Lovely cherry trees of doom

Ever since I moved away from home I’ve longed for old-fashioned pie cherries, the sour kind, not the sweet. After much tribulation, due to heavy clay soil mainly, I finally managed to get a couple of Northstar cherry trees to actually grow in my backyard. A late frost robbed me of any fruit last year but this year my trees have quite a bit. Knowing that birdies love the cherries as much as I, I netted my trees. Without any major injury to myself I might add, which is amazing since a ladder was involved. Alas, the birdies seem determined to get to my trees anyway and the score thus far is 3 birdies released from the netting, 2 birdie corpses. While the neighbor’s cat is thrilled with my little backyard birdie booby trap I’m not so much. I’ve hung strips of aluminum foil on the outside of the netting and do spot checks as often as I can but I’m not sure this is helping. Anyone got any ideas on how I can avoid any more avian sacrifices on my conscience?

And a somewhat related question, how do you tell when sour cherries are ripe? Besides asking the birdies I mean, I don’t think they’re talking to me anymore.

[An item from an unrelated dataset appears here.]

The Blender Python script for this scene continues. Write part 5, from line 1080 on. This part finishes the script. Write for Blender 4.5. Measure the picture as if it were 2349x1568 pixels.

I don’t know how big your cherry trees are, but my grandparents had a Northstar that was full size (maybe 20 feet high?). There were more cherries on it than they and the birds together could handle; every summer they picked about twenty quarts and declared themselves finished. Are you sure that the birds are going to strip all of the fruit?

Maybe just hang tinfoil on the tree itself, instead of netting it.

I know you can order something that looks like a mesh tablecloth looking netting that you throw over the tree–the birds can only get to the cherries on the extreme outside of the tree, there’s still plenty of cherries further in. Check out gardening catalogues.

I always leave out some detail or other in these things. I should have mentioned that these are dwarf trees. If I don’t net then I’ll get bupkiss. Maybe a finer mesh would help prevent the birdies getting stuck though.